-- begin --

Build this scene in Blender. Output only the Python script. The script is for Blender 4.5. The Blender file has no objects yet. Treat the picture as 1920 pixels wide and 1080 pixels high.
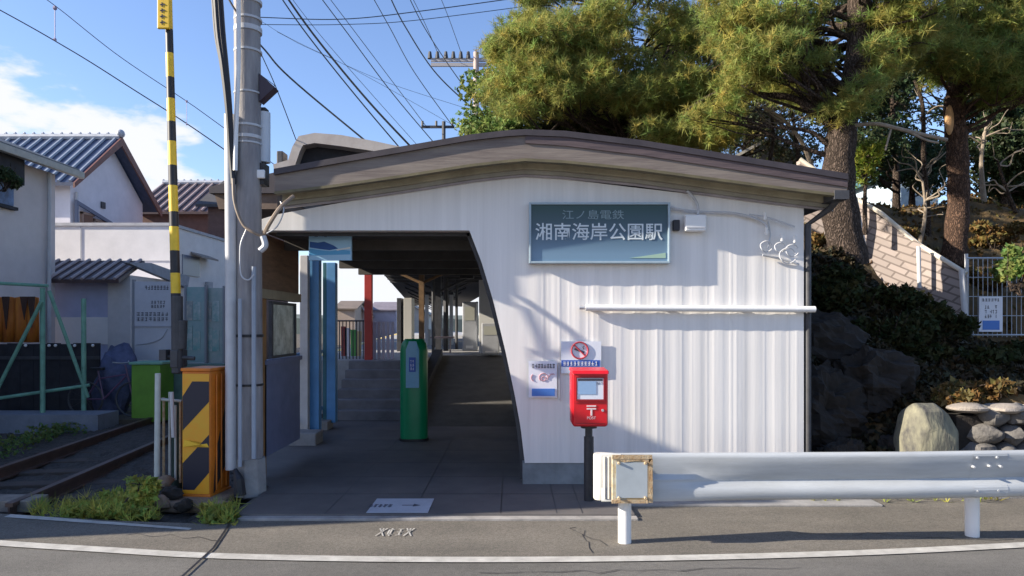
import bpy, math, random
import numpy as np
from mathutils import Vector, Matrix
S = bpy.context.scene; COL = S.collection
random.seed(7); rng = np.random.default_rng(7)
# ---------------------------------------------------------------- camera, sky, sun, exposure
F = 1300.0; HZ = 610.0; CH = 1.64
cd = bpy.data.cameras.new('camera'); cam = bpy.data.objects.new('camera', cd); COL.objects.link(cam)
cam.location = (0, 0, CH); cam.rotation_euler = (math.radians(90), 0, 0)
cd.sensor_width = 36; cd.lens = 36*F/1920; cd.shift_y = (HZ-540)/1920; cd.clip_end = 3000; cd.clip_start = .05
S.camera = cam
SUNT = Vector((2.3, .40, -1.0)).normalized()          # the way the light travels
sun_el = math.asin(-SUNT.z); sun_az = math.atan2(-SUNT.x, -SUNT.y) % (2*math.pi)
W = bpy.data.worlds.new('World'); S.world = W; W.use_nodes = True
nt = W.node_tree; nt.nodes.clear(); L = nt.links
def N(t, **k):
    n = nt.nodes.new(t)
    for a, b in k.items(): setattr(n, a, b)
    return n
def mth(op, a, b=None, c=None, clamp=False):
    n = N('ShaderNodeMath', operation=op, use_clamp=clamp)
    for i, v in enumerate((a, b, c)):
        if v is None: continue
        if isinstance(v, (int, float)): n.inputs[i].default_value = v
        else: L.new(v, n.inputs[i])
    return n.outputs[0]
sky = N('ShaderNodeTexSky', sky_type='NISHITA', sun_disc=False, sun_elevation=sun_el, sun_rotation=sun_az,
        altitude=0, air_density=1.0, dust_density=.4, ozone_density=2.2)
tc = N('ShaderNodeTexCoord'); sx = N('ShaderNodeSeparateXYZ'); L.new(tc.outputs['Generated'], sx.inputs[0])
az = mth('ARCTAN2', sx.outputs[0], sx.outputs[1]); el = mth('ARCSINE', sx.outputs[2])
mp = N('ShaderNodeMapping'); mp.inputs['Scale'].default_value = (5, 5, 13); mp.inputs['Location'].default_value = (.6, 1.3, .2)
L.new(tc.outputs['Generated'], mp.inputs[0])
nz = N('ShaderNodeTexNoise'); nz.inputs['Scale'].default_value = 1.0; nz.inputs['Detail'].default_value = 7; nz.inputs['Roughness'].default_value = .55
L.new(mp.outputs[0], nz.inputs['Vector'])
E = N('ShaderNodeMapRange'); L.new(az, E.inputs[0])
for i, v in zip((1, 2, 3, 4), (-.33, -.45, .11, .27)): E.inputs[i].default_value = v
am = mth('MULTIPLY', mth('SUBTRACT', nz.outputs[0], .5), .58)
dlt = mth('SUBTRACT', mth('ADD', E.outputs[0], am), el)
cm = N('ShaderNodeMapRange', interpolation_type='SMOOTHSTEP'); L.new(dlt, cm.inputs[0])
for i, v in zip((1, 2, 3, 4), (-.012, .05, 0, 1)): cm.inputs[i].default_value = v
back = N('ShaderNodeMapRange'); L.new(az, back.inputs[0])          # the cloud bank lies to the north-west only
for i, v in zip((1, 2, 3, 4), (.05, .25, 1, .25)): back.inputs[i].default_value = v
cmask = mth('MULTIPLY', cm.outputs[0], back.outputs[0])
skc = N('ShaderNodeMix', data_type='RGBA', blend_type='MULTIPLY'); skc.inputs[0].default_value = 1
L.new(sky.outputs[0], skc.inputs[6]); skc.inputs[7].default_value = (1.06, 1.07, 1.24, 1)
mx = N('ShaderNodeMix', data_type='RGBA'); L.new(cmask, mx.inputs[0]); L.new(skc.outputs[2], mx.inputs[6]); mx.inputs[7].default_value = (4.6, 4.7, 5.0, 1)
bg = N('ShaderNodeBackground'); bg.inputs[1].default_value = .095; L.new(mx.outputs[2], bg.inputs[0])
wo = N('ShaderNodeOutputWorld'); L.new(bg.outputs[0], wo.inputs[0])
sl = bpy.data.lights.new('sun', 'SUN'); sl.energy = 5.0; sl.angle = math.radians(.5); sl.color = (1, .91, .77)
so = bpy.data.objects.new('sun', sl); COL.objects.link(so); so.rotation_euler = SUNT.to_track_quat('-Z', 'Y').to_euler(); so.location = (-20, -5, 15)
S.view_settings.view_transform = 'Standard'; S.view_settings.look = 'None'; S.view_settings.gamma = 1; S.view_settings.exposure = 1.15
S.render.engine = 'CYCLES'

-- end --

What is being asked: Reproduce each line word for word and drop the pictures.

Answer for the task:
Build this scene in Blender. Output only the Python script. The script is for Blender 4.5. The Blender file has no objects yet. Treat the picture as 1920 pixels wide and 1080 pixels high.
import bpy, math, random
import numpy as np
from mathutils import Vector, Matrix
S = bpy.context.scene; COL = S.collection
random.seed(7); rng = np.random.default_rng(7)
# ---------------------------------------------------------------- camera, sky, sun, exposure
F = 1300.0; HZ = 610.0; CH = 1.64
cd = bpy.data.cameras.new('camera'); cam = bpy.data.objects.new('camera', cd); COL.objects.link(cam)
cam.location = (0, 0, CH); cam.rotation_euler = (math.radians(90), 0, 0)
cd.sensor_width = 36; cd.lens = 36*F/1920; cd.shift_y = (HZ-540)/1920; cd.clip_end = 3000; cd.clip_start = .05
S.camera = cam
SUNT = Vector((2.3, .40, -1.0)).normalized()          # the way the light travels
sun_el = math.asin(-SUNT.z); sun_az = math.atan2(-SUNT.x, -SUNT.y) % (2*math.pi)
W = bpy.data.worlds.new('World'); S.world = W; W.use_nodes = True
nt = W.node_tree; nt.nodes.clear(); L = nt.links
def N(t, **k):
    n = nt.nodes.new(t)
    for a, b in k.items(): setattr(n, a, b)
    return n
def mth(op, a, b=None, c=None, clamp=False):
    n = N('ShaderNodeMath', operation=op, use_clamp=clamp)
    for i, v in enumerate((a, b, c)):
        if v is None: continue
        if isinstance(v, (int, float)): n.inputs[i].default_value = v
        else: L.new(v, n.inputs[i])
    return n.outputs[0]
sky = N('ShaderNodeTexSky', sky_type='NISHITA', sun_disc=False, sun_elevation=sun_el, sun_rotation=sun_az,
        altitude=0, air_density=1.0, dust_density=.4, ozone_density=2.2)
tc = N('ShaderNodeTexCoord'); sx = N('ShaderNodeSeparateXYZ'); L.new(tc.outputs['Generated'], sx.inputs[0])
az = mth('ARCTAN2', sx.outputs[0], sx.outputs[1]); el = mth('ARCSINE', sx.outputs[2])
mp = N('ShaderNodeMapping'); mp.inputs['Scale'].default_value = (5, 5, 13); mp.inputs['Location'].default_value = (.6, 1.3, .2)
L.new(tc.outputs['Generated'], mp.inputs[0])
nz = N('ShaderNodeTexNoise'); nz.inputs['Scale'].default_value = 1.0; nz.inputs['Detail'].default_value = 7; nz.inputs['Roughness'].default_value = .55
L.new(mp.outputs[0], nz.inputs['Vector'])
E = N('ShaderNodeMapRange'); L.new(az, E.inputs[0])
for i, v in zip((1, 2, 3, 4), (-.33, -.45, .11, .27)): E.inputs[i].default_value = v
am = mth('MULTIPLY', mth('SUBTRACT', nz.outputs[0], .5), .58)
dlt = mth('SUBTRACT', mth('ADD', E.outputs[0], am), el)
cm = N('ShaderNodeMapRange', interpolation_type='SMOOTHSTEP'); L.new(dlt, cm.inputs[0])
for i, v in zip((1, 2, 3, 4), (-.012, .05, 0, 1)): cm.inputs[i].default_value = v
back = N('ShaderNodeMapRange'); L.new(az, back.inputs[0])          # the cloud bank lies to the north-west only
for i, v in zip((1, 2, 3, 4), (.05, .25, 1, .25)): back.inputs[i].default_value = v
cmask = mth('MULTIPLY', cm.outputs[0], back.outputs[0])
skc = N('ShaderNodeMix', data_type='RGBA', blend_type='MULTIPLY'); skc.inputs[0].default_value = 1
L.new(sky.outputs[0], skc.inputs[6]); skc.inputs[7].default_value = (1.06, 1.07, 1.24, 1)
mx = N('ShaderNodeMix', data_type='RGBA'); L.new(cmask, mx.inputs[0]); L.new(skc.outputs[2], mx.inputs[6]); mx.inputs[7].default_value = (4.6, 4.7, 5.0, 1)
bg = N('ShaderNodeBackground'); bg.inputs[1].default_value = .095; L.new(mx.outputs[2], bg.inputs[0])
wo = N('ShaderNodeOutputWorld'); L.new(bg.outputs[0], wo.inputs[0])
sl = bpy.data.lights.new('sun', 'SUN'); sl.energy = 5.0; sl.angle = math.radians(.5); sl.color = (1, .91, .77)
so = bpy.data.objects.new('sun', sl); COL.objects.link(so); so.rotation_euler = SUNT.to_track_quat('-Z', 'Y').to_euler(); so.location = (-20, -5, 15)
S.view_settings.view_transform = 'Standard'; S.view_settings.look = 'None'; S.view_settings.gamma = 1; S.view_settings.exposure = 1.15
S.render.engine = 'CYCLES'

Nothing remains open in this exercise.